------ Exercise data

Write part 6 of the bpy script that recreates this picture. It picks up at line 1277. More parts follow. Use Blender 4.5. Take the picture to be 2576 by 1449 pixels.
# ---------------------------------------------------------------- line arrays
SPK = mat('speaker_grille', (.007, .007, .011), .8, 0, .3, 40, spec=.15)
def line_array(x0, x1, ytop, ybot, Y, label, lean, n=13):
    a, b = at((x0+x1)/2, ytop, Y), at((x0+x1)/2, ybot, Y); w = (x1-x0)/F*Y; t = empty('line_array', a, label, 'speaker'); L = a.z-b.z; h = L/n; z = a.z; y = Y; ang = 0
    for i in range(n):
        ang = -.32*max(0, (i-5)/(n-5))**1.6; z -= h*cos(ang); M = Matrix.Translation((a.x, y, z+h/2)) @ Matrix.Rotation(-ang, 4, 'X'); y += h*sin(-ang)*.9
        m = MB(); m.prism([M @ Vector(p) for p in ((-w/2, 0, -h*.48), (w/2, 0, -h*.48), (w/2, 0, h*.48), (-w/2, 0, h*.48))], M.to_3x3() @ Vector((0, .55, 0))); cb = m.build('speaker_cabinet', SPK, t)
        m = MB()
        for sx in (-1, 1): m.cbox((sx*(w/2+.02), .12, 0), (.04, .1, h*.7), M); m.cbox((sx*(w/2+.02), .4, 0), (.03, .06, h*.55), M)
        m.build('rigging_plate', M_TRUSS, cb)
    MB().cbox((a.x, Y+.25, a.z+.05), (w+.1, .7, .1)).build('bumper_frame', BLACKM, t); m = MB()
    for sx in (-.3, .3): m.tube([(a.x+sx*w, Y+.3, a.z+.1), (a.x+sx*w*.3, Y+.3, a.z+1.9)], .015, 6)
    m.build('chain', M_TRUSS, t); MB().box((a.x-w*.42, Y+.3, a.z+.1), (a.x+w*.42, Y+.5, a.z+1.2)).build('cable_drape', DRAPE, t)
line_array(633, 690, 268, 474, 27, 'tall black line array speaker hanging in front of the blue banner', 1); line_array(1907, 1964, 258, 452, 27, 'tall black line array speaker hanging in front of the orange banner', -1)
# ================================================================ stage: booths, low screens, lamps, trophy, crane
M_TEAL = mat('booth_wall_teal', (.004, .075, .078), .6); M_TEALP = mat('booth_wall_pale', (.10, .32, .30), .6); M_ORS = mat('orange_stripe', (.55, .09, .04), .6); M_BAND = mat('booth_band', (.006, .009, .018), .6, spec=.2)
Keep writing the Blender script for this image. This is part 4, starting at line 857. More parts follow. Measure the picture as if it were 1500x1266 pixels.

------------

» To be done
Transcribe every record above exactly as it appears.

» Task result
Write part 6 of the bpy script that recreates this picture. It picks up at line 1277. More parts follow. Use Blender 4.5. Take the picture to be 2576 by 1449 pixels.
# ---------------------------------------------------------------- line arrays
SPK = mat('speaker_grille', (.007, .007, .011), .8, 0, .3, 40, spec=.15)
def line_array(x0, x1, ytop, ybot, Y, label, lean, n=13):
    a, b = at((x0+x1)/2, ytop, Y), at((x0+x1)/2, ybot, Y); w = (x1-x0)/F*Y; t = empty('line_array', a, label, 'speaker'); L = a.z-b.z; h = L/n; z = a.z; y = Y; ang = 0
    for i in range(n):
        ang = -.32*max(0, (i-5)/(n-5))**1.6; z -= h*cos(ang); M = Matrix.Translation((a.x, y, z+h/2)) @ Matrix.Rotation(-ang, 4, 'X'); y += h*sin(-ang)*.9
        m = MB(); m.prism([M @ Vector(p) for p in ((-w/2, 0, -h*.48), (w/2, 0, -h*.48), (w/2, 0, h*.48), (-w/2, 0, h*.48))], M.to_3x3() @ Vector((0, .55, 0))); cb = m.build('speaker_cabinet', SPK, t)
        m = MB()
        for sx in (-1, 1): m.cbox((sx*(w/2+.02), .12, 0), (.04, .1, h*.7), M); m.cbox((sx*(w/2+.02), .4, 0), (.03, .06, h*.55), M)
        m.build('rigging_plate', M_TRUSS, cb)
    MB().cbox((a.x, Y+.25, a.z+.05), (w+.1, .7, .1)).build('bumper_frame', BLACKM, t); m = MB()
    for sx in (-.3, .3): m.tube([(a.x+sx*w, Y+.3, a.z+.1), (a.x+sx*w*.3, Y+.3, a.z+1.9)], .015, 6)
    m.build('chain', M_TRUSS, t); MB().box((a.x-w*.42, Y+.3, a.z+.1), (a.x+w*.42, Y+.5, a.z+1.2)).build('cable_drape', DRAPE, t)
line_array(633, 690, 268, 474, 27, 'tall black line array speaker hanging in front of the blue banner', 1); line_array(1907, 1964, 258, 452, 27, 'tall black line array speaker hanging in front of the orange banner', -1)
# ================================================================ stage: booths, low screens, lamps, trophy, crane
M_TEAL = mat('booth_wall_teal', (.004, .075, .078), .6); M_TEALP = mat('booth_wall_pale', (.10, .32, .30), .6); M_ORS = mat('orange_stripe', (.55, .09, .04), .6); M_BAND = mat('booth_band', (.006, .009, .018), .6, spec=.2)
Keep writing the Blender script for this image. This is part 4, starting at line 857. More parts follow. Measure the picture as if it were 1500x1266 pixels.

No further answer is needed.